| Data provided |
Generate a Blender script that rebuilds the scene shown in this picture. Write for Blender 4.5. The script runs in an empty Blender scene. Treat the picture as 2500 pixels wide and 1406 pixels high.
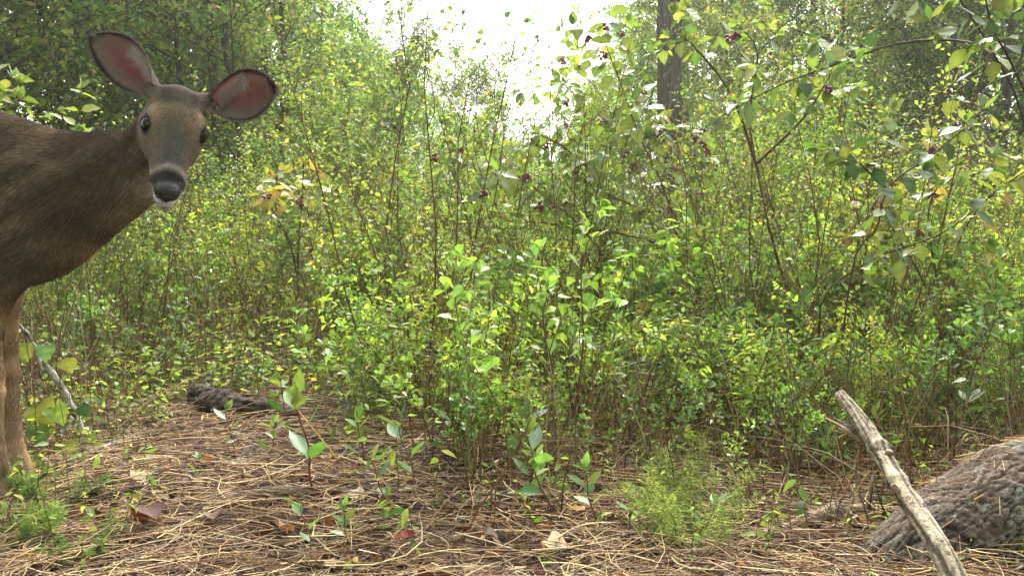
import bpy, math, random
import numpy as np
from mathutils import Vector, Matrix

SC = bpy.context.scene
COL = SC.collection
R = math.radians
# ------------------------------------------------------------------ camera, sky, sun, exposure
CAM_H, F_PX, HORIZON = 0.62, 2401.0, 565.0      # metres, pixels at 2500 wide, pixel row of the horizon
cd = bpy.data.cameras.new('camera'); cam = bpy.data.objects.new('camera', cd); COL.objects.link(cam)
cam.location = (0, 0, CAM_H)
cam.rotation_euler = (R(90) - math.atan((703 - HORIZON) / F_PX), 0, 0)
cd.sensor_width = 36; cd.lens = 36 * F_PX / 2500
cd.clip_start = 0.05; cd.clip_end = 2000
SC.camera = cam
SUN_EL, SUN_AZ = 50, 8                          # sun ahead of the camera, a little to the right
w = bpy.data.worlds.new('World'); SC.world = w; w.use_nodes = True
nt = w.node_tree; bg = nt.nodes['Background']
sky = nt.nodes.new('ShaderNodeTexSky'); sky.sky_type = 'NISHITA'; sky.sun_disc = False
sky.sun_elevation = R(SUN_EL); sky.sun_rotation = R(SUN_AZ)
sky.air_density = 1.0; sky.dust_density = 5.0; sky.ozone_density = 1.0
hs = nt.nodes.new('ShaderNodeHueSaturation'); hs.inputs['Saturation'].default_value = 0.12
nt.links.new(sky.outputs[0], hs.inputs['Color']); nt.links.new(hs.outputs[0], bg.inputs[0])
bg.inputs[1].default_value = 0.15
sd = bpy.data.lights.new('sun', 'SUN'); sd.energy = 1.5; sd.angle = R(14); sd.color = (1, 0.93, 0.78)
sun = bpy.data.objects.new('sun', sd); COL.objects.link(sun)
sv = Vector((math.sin(R(SUN_AZ)) * math.cos(R(SUN_EL)), math.cos(R(SUN_AZ)) * math.cos(R(SUN_EL)), math.sin(R(SUN_EL))))
sun.rotation_euler = (-sv).to_track_quat('-Z', 'Y').to_euler()
SC.view_settings.view_transform = 'Standard'; SC.view_settings.look = 'None'
SC.view_settings.exposure = 1.98; SC.view_settings.gamma = 1; SC.view_settings.use_curve_mapping = False
SC.render.engine = 'CYCLES'
cy = SC.cycles
cy.max_bounces = 7; cy.diffuse_bounces = 4; cy.glossy_bounces = 2; cy.transmission_bounces = 4; cy.volume_bounces = 1
cy.transparent_max_bounces = 8; cy.use_denoising = True; cy.sample_clamp_indirect = 4
cy.caustics_reflective = False; cy.caustics_refractive = False

# ------------------------------------------------------------------ helpers
rng = np.random.default_rng(11)
def lin(h):
    c = [int(h[i:i+2], 16) / 255 for i in (0, 2, 4)]
    return np.array([x / 12.92 if x <= .04045 else ((x + .055) / 1.055) ** 2.4 for x in c])
def unit(a): return a / np.maximum(np.linalg.norm(a, axis=-1, keepdims=True), 1e-9)
_K = np.random.default_rng(5)
_WV = [(_K.normal(size=2) * f, _K.uniform(0, 6.28), a) for f, a in
       [(.25, .05), (.35, .05), (.6, .025), (.9, .025), (1.6, .013), (2.4, .012), (4, .007), (6, .006), (9, .004), (13, .003)]]
def gz(x, y):
    x = np.asarray(x, float); y = np.asarray(y, float)
    z = np.zeros(np.broadcast(x, y).shape)
    for k, p, a in _WV: z = z + a * np.sin(k[0] * x * 1.4 + k[1] * y * 1.4 + p)
    fade = np.clip((np.hypot(x, y - 2) - 1.0) / 4, .45, 1)
    z = z * fade
    return z + .055 * np.exp(-(((x + .45) / .75)**2 + ((y - 2.55) / .5)**2)) - .03 * np.exp(-(((x + .5) / .6)**2 + ((y - 1.75) / .25)**2))
def PX(u, v, Y):                                # a point at distance Y seen at pixel (u, v)
    th = math.atan((703 - HORIZON) / F_PX)
    a, b = (u - 1250) / F_PX, (703 - v) / F_PX
    dy = math.cos(th) + b * math.sin(th); dz = -math.sin(th) + b * math.cos(th)
    return np.array([a / dy * Y, Y, CAM_H + dz / dy * Y])
def GP(u, v):                                   # the ground point under pixel (u, v)
    Y = 1.0
    p = PX(u, v, 1.0); d = (p - np.array([0, 0, CAM_H]))
    t = -CAM_H / d[2]
    for _ in range(6):
        q = d * t; t = (float(gz(q[0], q[1])) - CAM_H) / d[2]
    q = d * t
    return np.array([q[0], q[1], float(gz(q[0], q[1]))])
def make_mesh(name, V, faces, col=None, mat=None, smooth=True):
    V = np.asarray(V, np.float32); faces = [np.asarray(f, np.int32) for f in faces if len(f)]
    me = bpy.data.meshes.new(name)
    me.vertices.add(len(V)); me.vertices.foreach_set('co', V.ravel())
    nl = sum(f.size for f in faces); npoly = sum(len(f) for f in faces)
    me.loops.add(nl); me.loops.foreach_set('vertex_index', np.concatenate([f.ravel() for f in faces]))
    me.polygons.add(npoly)
    tot = np.concatenate([np.full(len(f), f.shape[1], np.int32) for f in faces])
    st = np.concatenate([[0], np.cumsum(tot)[:-1]]).astype(np.int32)
    me.polygons.foreach_set('loop_start', st)
    me.polygons.foreach_set('use_smooth', np.full(npoly, smooth))
    if col is not None:
        at = me.color_attributes.new('col', 'FLOAT_COLOR', 'POINT')
        at.data.foreach_set('color', np.concatenate([col, np.ones((len(col), 1))], 1).astype(np.float32).ravel())
    if mat: me.materials.append(mat)
    me.update(calc_edges=True)
    return me
def link(name, me, parent=None, loc=None):
    o = bpy.data.objects.new(name, me); COL.objects.link(o)
    if parent is not None: o.parent = parent
    if loc is not None: o.location = loc
    return o
def tag(o, label=None, cat=None, group=None, kind=None):
    if label: o['label'] = label
    if cat: o['category'] = cat
    if group: o['group'] = group
    if kind: o['kind'] = kind
    return o
def empty(name, loc, rz=0, s=1):
    o = bpy.data.objects.new(name, None); COL.objects.link(o); o.location = loc; o.rotation_euler = (0, 0, rz); o.scale = (s, s, s)
    o.empty_display_size = .1
    return o
def copy_thing(o, loc, rz=0, s=1):
    c = o.copy(); COL.objects.link(c); c.location = loc; c.rotation_euler = (0, 0, rz); c.scale = (s, s, s)
    for ch in list(o.children):
        k = ch.copy(); COL.objects.link(k); k.parent = c
        for g in list(ch.children):
            q = g.copy(); COL.objects.link(q); q.parent = k
    return c
def tubes(P, Rd, k=4, caps=True):               # P (T,m,3), Rd (T,m)
    P = np.asarray(P, float); Rd = np.asarray(Rd, float); T, m, _ = P.shape
    tan = np.empty_like(P); tan[:, 1:-1] = P[:, 2:] - P[:, :-2]; tan[:, 0] = P[:, 1] - P[:, 0]; tan[:, -1] = P[:, -1] - P[:, -2]
    tan = unit(tan)
    ref = np.where(np.abs(tan[:, :1, 2:3]) > .85, np.array([1., 0, 0]), np.array([0, 0, 1.]))
    ref = np.broadcast_to(ref, P.shape)
    a = unit(np.cross(tan, ref)); b = np.cross(tan, a)
    an = np.arange(k) / k * 2 * np.pi
    V = P[:, :, None] + Rd[:, :, None, None] * (np.cos(an)[:, None] * a[:, :, None] + np.sin(an)[:, None] * b[:, :, None])
    idx = np.arange(T * m * k).reshape(T, m, k); nx = np.roll(idx, -1, 2)
    q = np.stack([idx[:, :-1], nx[:, :-1], nx[:, 1:], idx[:, 1:]], -1).reshape(-1, 4)
    fs = [q]
    if caps: fs.append(idx[:, -1].reshape(-1, k)[:, :]); fs.append(idx[:, 0, ::-1].reshape(-1, k))
    return V.reshape(-1, 3), fs
def join(parts):                                # [(V, faces, col), ...] -> one
    Vs, Fs, Cs, off = [], [], [], 0
    for V, fs, c in parts:
        Vs.append(V); Fs += [np.asarray(f) + off for f in fs]; off += len(V)
        Cs.append(np.broadcast_to(c, (len(V), 3)))
    return np.concatenate(Vs), Fs, np.concatenate(Cs)
def path(pts, n):                               # smooth resample of a polyline (Catmull-Rom)
    p = np.asarray(pts, float)
    if len(p) == 2: return p[0] + (p[1] - p[0]) * np.linspace(0, 1, n)[:, None]
    q = np.concatenate([[2 * p[0] - p[1]], p, [2 * p[-1] - p[-2]]])
    t = np.linspace(0, len(p) - 1 - 1e-6, n); i = t.astype(int); f = (t - i)[:, None]
    a, b, c, d = q[i], q[i+1], q[i+2], q[i+3]
    return .5 * (2 * b + (c - a) * f + (2 * a - 5 * b + 4 * c - d) * f**2 + (3 * b - a - 3 * c + d) * f**3)
def spawn(rg, P, n, t0, t1, L, ang, up, m=4, bend=.2, wob=.06):
    """n child shoots on every polyline of P"""
    T, mm, _ = P.shape
    t = (t0 + (t1 - t0) * (np.arange(n)[None] + rg.uniform(0, 1, (T, n))) / n)
    f = t * (mm - 1); i = np.minimum(f.astype(int), mm - 2); f = (f - i)[..., None]
    ti = np.arange(T)[:, None]
    s = P[ti, i] * (1 - f) + P[ti, i + 1] * f; d = unit(P[ti, i + 1] - P[ti, i])
    r = rg.normal(size=s.shape); r = unit(r - (r * d).sum(-1, keepdims=True) * d)
    a = ang * rg.uniform(.75, 1.25, (T, n, 1))
    dr = unit(d * np.cos(a) + r * np.sin(a) + np.array([0, 0, up]))
    ln = (L(t) if callable(L) else L) * rg.uniform(.6, 1.2, (T, n)); ln = ln[..., None, None]
    u = np.linspace(0, 1, m)[None, None, :, None]
    side = unit(rg.normal(size=s.shape))[:, :, None]
    Q = s[:, :, None] + dr[:, :, None] * u * ln + np.array([0, 0, bend]) * u**2 * ln + side * wob * ln * np.sin(u * 5)
    return Q.reshape(-1, m, 3), np.repeat(np.arange(T), n), t.ravel()

# leaf shapes: rows (t along, half width), tip closes; z gives fold and cup
def leaf_tmpl(rows, fold=.18, quads=True):
    V = [(0, 0, 0)]
    for t, h in rows: V += [(-h, t, fold * h), (0, t, 0), (h, t, fold * h)]
    V.append((0, 1, 0)); n = len(rows); tip = len(V) - 1
    tri = [(0, 2, 1), (0, 3, 2), (tip, 3*n-2, 3*n-1), (tip, 3*n-1, 3*n)]
    qd = []
    for i in range(n - 1):
        a = 1 + 3 * i; qd += [(a, a+1, a+4, a+3), (a+1, a+2, a+5, a+4)]
    return np.array(V, float), [np.array(tri)] + ([np.array(qd)] if qd else [])
T_DIAMOND = (np.array([(0, 0, 0), (-.5, .45, .1), (0, 1, 0), (.5, .45, .1)], float), [np.array([(0, 3, 2), (0, 2, 1)])])
T_OVAL = leaf_tmpl([(.3, .42), (.65, .4)])
T_LANCE = leaf_tmpl([(.15, .25), (.4, .5), (.7, .34)])
T_OBOV = leaf_tmpl([(.25, .22), (.55, .44), (.82, .42)])
T_BROAD = leaf_tmpl([(.08, .25), (.22, .44), (.42, .5), (.62, .4), (.8, .22), (.92, .09)], .22)
def leaf_cloud(pos, d, nr, L, W, tmpl, col, bend=None):
    tv, tf = tmpl; N, k = len(pos), len(tv)
    d = unit(d); nr = unit(nr - (nr * d).sum(-1, keepdims=True) * d); s = np.cross(d, nr)
    L = np.broadcast_to(L, N)[:, None, None]; W = np.broadcast_to(W, N)[:, None, None]
    V = pos[:, None] + tv[None, :, 1:2] * L * d[:, None] + tv[None, :, 0:1] * W * s[:, None] + tv[None, :, 2:3] * W * nr[:, None]
    if bend is not None: V = V - nr[:, None] * (np.broadcast_to(bend, N)[:, None, None] * L * tv[None, :, 1:2] ** 2)
    off = (np.arange(N) * k)[:, None, None]
    fs = [(f[None] + off).reshape(-1, f.shape[1]) for f in tf]
    c = np.repeat(col[:, None], k, 1).reshape(-1, 3)
    return V.reshape(-1, 3), fs, c
def palette(rg, n, cols, wts, jit=.18):
    c = np.array([lin(x) for x in cols]); wts = np.array(wts, float) / sum(wts)
    i = rg.choice(len(c), n, p=wts); return c[i] * rg.uniform(1 - jit, 1 + jit, (n, 1)) * rg.uniform(.93, 1.07, (n, 3))
def leaves_on(rg, P, n, t0, t1, size, wid, tmpl, cols, wts, flat=.8, splay=.9, droop=.1, bend=.15):
    """leaves along every polyline of P"""
    T, mm, _ = P.shape
    t = t0 + (t1 - t0) * (np.arange(n)[None] + rg.uniform(0, .9, (T, n))) / n
    f = t * (mm - 1); i = np.minimum(f.astype(int), mm - 2); f = (f - i)[..., None]; ti = np.arange(T)[:, None]
    s = (P[ti, i] * (1 - f) + P[ti, i + 1] * f).reshape(-1, 3); d = unit(P[ti, i + 1] - P[ti, i]).reshape(-1, 3)
    N = len(s); r = rg.normal(size=(N, 3)) * [1, 1, .5]; r = unit(r - (r * d).sum(-1, keepdims=True) * d)
    dr = unit(d * (1 - splay) + r * splay + [0, 0, -droop])
    nr = unit(np.array([0, 0, 1.]) * flat + rg.normal(size=(N, 3)) * .45)
    L = size * rg.uniform(.6, 1.25, N)
    return leaf_cloud(s, dr, nr, L, L * wid * rg.uniform(.85, 1.15, N), tmpl, palette(rg, N, cols, wts), bend * rg.uniform(0, 2, N))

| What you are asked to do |
Everything from the first line to the line with "from mathutils import Vector, Matrix" must be repeated exactly, and nothing else. Leave the pictures out.

| Task result |
Generate a Blender script that rebuilds the scene shown in this picture. Write for Blender 4.5. The script runs in an empty Blender scene. Treat the picture as 2500 pixels wide and 1406 pixels high.
import bpy, math, random
import numpy as np
from mathutils import Vector, Matrix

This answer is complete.